Fig. 12.—The Vernal Equinox among the Constellations, B.C. 2170.
Fig. 13.—Showing how the Vernal Equinox has now passed from Taurus and Aries.
This discovery must be regarded as the greatest triumph obtained by the early stargazers, and there is much evidence to show that when the zodiac was first marked out among the central zone of stars, the Bull and not the Ram was the first of the train. Even the Ram, owing to precession, is no longer the leader, for the sign Aries is now in the constellation Pisces. The two accompanying drawings by Professor Piazzi Smyth of the position of the vernal equinox among the stars in the years 2170 B.C. and 1883 A.D. will show how precession has brought about celestial changes which have not been unaccompanied by changes of religious ideas and observances in origin connected with the stars.
Fig. 14.—Instrument for Measuring Altitudes.
We now come to Ptolemy. There was another instrument used by Ptolemy, and described by him, which we may mention here; it was called the Parallactic Rules, so named perhaps because that ancient astronomer used it first for the observation of the parallax of the moon. It consists of three rods, D E, D F, E F, Fig. [14], two of which formed equal sides of an isosceles triangle; and the third, which had divisions on it, made the one at the base, or was the chord of the angle at the summit. One of the equal sides, D F, was furnished with pointers, over which a person observed the star, whilst the other, D E, was placed vertically, so that they read off the divisions on E F, and then, by means of a table of chords, the angle was found; this angle was the distance of the star from the zenith. Ptolemy, wishing to observe with great accuracy the position of the moon, made himself an instrument of this kind of a considerable size; for the equal rulers were four cubits long, so that its divisions might be more obvious. He rectified its position by means of a plumb-line. Purbach, Regiomontanus, and Walther, astronomers of the fifteenth century, employed this manner of observing, which, considering the youth of astronomy, was by no means to be despised. This instrument, constructed with great care, would have sufficiently been useful as far as concerns certain measurements and would have furnished results sufficiently exact; but the part of ancient astronomy that failed was the way of measuring time with any precision.

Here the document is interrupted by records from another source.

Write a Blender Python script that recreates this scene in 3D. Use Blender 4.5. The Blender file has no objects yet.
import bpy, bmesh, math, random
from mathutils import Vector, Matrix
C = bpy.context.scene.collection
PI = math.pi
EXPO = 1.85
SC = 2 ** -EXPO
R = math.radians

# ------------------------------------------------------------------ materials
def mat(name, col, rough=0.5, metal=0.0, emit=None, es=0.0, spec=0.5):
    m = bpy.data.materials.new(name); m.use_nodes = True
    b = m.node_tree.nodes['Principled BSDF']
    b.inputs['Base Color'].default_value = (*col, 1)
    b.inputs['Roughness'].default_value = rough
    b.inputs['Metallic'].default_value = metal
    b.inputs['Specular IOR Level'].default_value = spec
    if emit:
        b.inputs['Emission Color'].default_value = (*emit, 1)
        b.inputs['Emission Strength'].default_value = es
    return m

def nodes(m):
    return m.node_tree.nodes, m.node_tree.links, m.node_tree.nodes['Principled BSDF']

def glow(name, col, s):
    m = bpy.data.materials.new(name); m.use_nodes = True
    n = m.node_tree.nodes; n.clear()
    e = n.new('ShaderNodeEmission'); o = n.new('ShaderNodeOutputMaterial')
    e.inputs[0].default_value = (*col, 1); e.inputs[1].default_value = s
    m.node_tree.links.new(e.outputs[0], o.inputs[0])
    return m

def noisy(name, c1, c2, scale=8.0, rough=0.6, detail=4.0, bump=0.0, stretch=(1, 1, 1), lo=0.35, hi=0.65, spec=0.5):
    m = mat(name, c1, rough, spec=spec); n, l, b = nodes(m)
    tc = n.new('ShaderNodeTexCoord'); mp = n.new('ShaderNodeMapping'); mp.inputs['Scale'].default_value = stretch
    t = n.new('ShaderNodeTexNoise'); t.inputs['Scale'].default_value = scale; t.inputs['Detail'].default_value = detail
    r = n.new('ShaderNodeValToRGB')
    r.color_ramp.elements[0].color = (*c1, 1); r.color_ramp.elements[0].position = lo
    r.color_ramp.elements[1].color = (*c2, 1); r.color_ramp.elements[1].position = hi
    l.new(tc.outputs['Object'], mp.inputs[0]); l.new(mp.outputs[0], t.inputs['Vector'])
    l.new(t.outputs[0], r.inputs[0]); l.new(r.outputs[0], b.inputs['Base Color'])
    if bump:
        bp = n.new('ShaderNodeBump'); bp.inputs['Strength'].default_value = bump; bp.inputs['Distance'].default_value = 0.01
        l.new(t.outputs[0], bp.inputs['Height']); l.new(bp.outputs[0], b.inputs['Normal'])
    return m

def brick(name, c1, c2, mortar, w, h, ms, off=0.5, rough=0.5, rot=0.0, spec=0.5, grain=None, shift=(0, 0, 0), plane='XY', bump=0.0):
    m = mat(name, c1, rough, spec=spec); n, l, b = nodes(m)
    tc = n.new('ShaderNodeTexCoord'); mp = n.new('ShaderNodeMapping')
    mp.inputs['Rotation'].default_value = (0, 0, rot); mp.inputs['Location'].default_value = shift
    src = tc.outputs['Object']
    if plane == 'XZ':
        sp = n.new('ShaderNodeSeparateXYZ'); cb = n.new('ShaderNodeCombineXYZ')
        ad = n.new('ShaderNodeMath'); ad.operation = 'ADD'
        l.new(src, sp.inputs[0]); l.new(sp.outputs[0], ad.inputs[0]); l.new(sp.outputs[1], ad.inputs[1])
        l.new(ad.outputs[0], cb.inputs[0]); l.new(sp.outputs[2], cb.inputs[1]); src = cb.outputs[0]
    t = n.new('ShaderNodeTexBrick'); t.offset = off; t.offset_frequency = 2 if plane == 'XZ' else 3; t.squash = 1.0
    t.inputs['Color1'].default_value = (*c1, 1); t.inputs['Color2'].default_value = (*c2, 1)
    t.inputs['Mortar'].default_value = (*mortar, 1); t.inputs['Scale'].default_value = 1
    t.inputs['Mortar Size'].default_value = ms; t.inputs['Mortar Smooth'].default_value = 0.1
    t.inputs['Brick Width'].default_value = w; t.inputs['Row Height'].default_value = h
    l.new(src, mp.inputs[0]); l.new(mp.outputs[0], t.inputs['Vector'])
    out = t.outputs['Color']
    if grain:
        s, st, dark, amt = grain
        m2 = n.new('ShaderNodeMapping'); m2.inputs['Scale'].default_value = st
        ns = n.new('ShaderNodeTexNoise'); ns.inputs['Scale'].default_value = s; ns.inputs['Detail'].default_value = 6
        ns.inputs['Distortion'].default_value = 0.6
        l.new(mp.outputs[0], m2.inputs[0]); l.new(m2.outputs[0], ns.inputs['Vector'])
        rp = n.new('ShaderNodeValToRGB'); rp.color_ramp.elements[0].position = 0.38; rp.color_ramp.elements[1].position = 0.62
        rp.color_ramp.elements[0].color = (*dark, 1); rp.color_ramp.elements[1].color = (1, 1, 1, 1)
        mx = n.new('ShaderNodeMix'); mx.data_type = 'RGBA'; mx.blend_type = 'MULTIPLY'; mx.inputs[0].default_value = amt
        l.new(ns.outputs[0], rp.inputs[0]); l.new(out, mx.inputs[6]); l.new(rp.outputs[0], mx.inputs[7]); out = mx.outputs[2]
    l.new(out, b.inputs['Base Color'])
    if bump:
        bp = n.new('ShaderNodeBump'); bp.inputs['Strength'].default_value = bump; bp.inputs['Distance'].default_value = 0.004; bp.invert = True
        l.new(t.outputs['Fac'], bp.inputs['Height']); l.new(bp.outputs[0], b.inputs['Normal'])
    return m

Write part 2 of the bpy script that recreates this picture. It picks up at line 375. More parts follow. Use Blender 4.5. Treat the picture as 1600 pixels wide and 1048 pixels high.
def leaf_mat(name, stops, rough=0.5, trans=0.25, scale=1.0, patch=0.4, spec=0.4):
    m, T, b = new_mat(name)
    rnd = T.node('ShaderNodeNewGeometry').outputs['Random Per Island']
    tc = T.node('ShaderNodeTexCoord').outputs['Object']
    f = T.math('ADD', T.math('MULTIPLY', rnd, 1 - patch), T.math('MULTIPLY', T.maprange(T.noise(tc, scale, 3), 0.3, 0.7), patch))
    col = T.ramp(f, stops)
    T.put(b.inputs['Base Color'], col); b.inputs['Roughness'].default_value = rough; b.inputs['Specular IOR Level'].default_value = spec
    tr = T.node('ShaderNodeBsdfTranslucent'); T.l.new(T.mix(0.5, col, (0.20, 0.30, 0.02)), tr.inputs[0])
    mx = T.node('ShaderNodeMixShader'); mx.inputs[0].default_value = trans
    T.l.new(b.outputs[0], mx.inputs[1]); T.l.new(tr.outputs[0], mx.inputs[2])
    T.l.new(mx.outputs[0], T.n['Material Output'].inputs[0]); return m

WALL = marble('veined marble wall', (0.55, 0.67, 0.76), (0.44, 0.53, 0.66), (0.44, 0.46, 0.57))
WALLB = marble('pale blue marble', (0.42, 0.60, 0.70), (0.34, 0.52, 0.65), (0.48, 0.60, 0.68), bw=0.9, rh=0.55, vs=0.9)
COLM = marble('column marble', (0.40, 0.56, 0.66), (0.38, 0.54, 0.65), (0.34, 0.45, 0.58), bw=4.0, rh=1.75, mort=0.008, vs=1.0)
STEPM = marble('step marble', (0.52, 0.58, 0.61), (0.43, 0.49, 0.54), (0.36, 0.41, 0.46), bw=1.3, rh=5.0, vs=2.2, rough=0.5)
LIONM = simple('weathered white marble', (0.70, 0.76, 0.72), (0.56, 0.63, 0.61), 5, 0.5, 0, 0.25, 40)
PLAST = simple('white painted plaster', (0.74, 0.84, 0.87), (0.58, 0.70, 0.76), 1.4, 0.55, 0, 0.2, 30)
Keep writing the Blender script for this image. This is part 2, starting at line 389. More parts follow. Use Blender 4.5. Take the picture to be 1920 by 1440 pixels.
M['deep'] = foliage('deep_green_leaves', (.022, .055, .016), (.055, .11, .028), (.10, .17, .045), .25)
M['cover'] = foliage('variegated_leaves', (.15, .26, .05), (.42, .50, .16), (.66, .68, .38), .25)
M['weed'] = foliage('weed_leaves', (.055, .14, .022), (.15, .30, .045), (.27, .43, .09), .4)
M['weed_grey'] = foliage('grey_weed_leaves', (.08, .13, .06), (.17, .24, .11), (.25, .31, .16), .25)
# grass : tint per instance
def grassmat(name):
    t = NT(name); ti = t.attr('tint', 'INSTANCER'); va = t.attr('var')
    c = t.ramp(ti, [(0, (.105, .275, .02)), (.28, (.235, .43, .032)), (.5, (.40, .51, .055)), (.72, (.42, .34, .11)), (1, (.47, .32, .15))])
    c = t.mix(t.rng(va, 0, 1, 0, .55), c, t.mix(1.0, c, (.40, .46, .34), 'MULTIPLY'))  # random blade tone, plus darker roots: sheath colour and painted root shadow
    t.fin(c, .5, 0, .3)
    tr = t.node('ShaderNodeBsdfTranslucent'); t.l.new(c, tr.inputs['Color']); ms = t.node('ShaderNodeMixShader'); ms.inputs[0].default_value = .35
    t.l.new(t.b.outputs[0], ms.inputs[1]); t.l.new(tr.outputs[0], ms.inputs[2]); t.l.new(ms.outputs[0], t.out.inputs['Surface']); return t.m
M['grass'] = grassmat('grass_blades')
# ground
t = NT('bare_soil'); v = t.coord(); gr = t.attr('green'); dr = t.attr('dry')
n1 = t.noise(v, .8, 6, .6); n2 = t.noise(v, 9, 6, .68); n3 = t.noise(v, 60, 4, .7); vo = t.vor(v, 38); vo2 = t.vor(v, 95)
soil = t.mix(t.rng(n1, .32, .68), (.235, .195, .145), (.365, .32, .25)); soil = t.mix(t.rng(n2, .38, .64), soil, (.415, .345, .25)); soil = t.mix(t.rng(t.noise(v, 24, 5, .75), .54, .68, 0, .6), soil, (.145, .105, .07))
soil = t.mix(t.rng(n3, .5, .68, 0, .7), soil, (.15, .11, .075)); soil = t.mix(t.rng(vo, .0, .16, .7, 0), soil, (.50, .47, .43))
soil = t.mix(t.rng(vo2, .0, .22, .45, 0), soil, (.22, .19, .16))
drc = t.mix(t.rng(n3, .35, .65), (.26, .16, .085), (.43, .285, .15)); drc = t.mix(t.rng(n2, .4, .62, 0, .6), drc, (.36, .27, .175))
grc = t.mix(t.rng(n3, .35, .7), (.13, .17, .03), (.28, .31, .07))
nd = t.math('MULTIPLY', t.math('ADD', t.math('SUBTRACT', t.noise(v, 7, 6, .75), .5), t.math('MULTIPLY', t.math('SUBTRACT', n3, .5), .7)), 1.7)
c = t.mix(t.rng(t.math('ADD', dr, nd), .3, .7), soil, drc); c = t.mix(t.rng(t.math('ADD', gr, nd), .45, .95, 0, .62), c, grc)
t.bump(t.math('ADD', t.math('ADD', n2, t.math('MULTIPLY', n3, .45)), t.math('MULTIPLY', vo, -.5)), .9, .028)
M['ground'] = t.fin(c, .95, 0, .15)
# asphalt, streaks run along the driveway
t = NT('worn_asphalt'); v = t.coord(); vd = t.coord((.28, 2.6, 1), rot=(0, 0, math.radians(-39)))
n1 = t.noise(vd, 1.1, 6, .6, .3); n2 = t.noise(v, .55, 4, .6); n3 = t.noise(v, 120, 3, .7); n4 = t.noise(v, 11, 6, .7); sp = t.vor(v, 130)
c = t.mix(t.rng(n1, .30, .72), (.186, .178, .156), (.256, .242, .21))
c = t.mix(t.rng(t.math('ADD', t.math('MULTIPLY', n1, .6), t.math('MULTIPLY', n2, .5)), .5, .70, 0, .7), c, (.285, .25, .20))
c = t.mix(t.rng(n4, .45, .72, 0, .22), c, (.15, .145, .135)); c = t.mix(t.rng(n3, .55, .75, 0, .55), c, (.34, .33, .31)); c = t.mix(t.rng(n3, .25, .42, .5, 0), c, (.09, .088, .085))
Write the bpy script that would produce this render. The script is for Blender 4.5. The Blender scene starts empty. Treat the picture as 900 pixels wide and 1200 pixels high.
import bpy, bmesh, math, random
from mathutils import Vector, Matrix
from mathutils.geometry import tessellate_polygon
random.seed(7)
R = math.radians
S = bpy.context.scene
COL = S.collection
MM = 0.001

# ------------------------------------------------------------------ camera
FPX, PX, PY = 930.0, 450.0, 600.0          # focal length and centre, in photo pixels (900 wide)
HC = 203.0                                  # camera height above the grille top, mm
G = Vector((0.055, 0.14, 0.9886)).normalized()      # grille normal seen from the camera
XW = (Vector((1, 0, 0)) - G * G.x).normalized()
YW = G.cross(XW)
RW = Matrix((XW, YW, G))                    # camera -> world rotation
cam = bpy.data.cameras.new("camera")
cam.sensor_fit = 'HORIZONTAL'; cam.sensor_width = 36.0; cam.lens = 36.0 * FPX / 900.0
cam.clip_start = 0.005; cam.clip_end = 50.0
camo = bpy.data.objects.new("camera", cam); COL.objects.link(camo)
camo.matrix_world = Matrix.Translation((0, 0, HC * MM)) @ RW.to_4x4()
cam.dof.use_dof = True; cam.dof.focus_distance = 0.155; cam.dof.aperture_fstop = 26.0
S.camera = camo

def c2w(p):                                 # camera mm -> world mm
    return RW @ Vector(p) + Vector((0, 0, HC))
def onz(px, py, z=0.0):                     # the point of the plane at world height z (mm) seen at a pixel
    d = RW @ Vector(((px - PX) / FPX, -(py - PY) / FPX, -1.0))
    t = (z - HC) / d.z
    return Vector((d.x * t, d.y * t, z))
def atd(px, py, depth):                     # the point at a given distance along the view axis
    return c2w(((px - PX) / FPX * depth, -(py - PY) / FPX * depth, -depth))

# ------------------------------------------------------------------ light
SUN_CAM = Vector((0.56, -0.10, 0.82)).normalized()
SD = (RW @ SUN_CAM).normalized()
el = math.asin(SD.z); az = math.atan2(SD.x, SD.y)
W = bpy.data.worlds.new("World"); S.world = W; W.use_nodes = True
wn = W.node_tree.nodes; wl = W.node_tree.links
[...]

There were astronomers who proposed clepsydras for this purpose; but Ptolemy rejected them as very likely to introduce errors; and indeed this method is subject to much inconvenience and to irregularities difficult to prevent. However, as the measurement of time is the soul of astronomy, Ptolemy had recourse to another expedient which was very ingenious. It consisted in observing the height of the sun if it were day, or of a fixed star if it were night, at the instant of a phenomenon of which he wished to know the time of occurrence, for the place of the sun or star being known to some minutes of declination and right ascension as also was the latitude of the place, he was able to calculate the hour; thus when they observed, for example, an eclipse of the moon, it was only necessary to take care to get the height of some remarkable star at each phase of the eclipse, say at the commencement and at the end, in order to be able to conclude the true time at which it took place. This was the method adopted by astronomers until the introduction of the pendulum.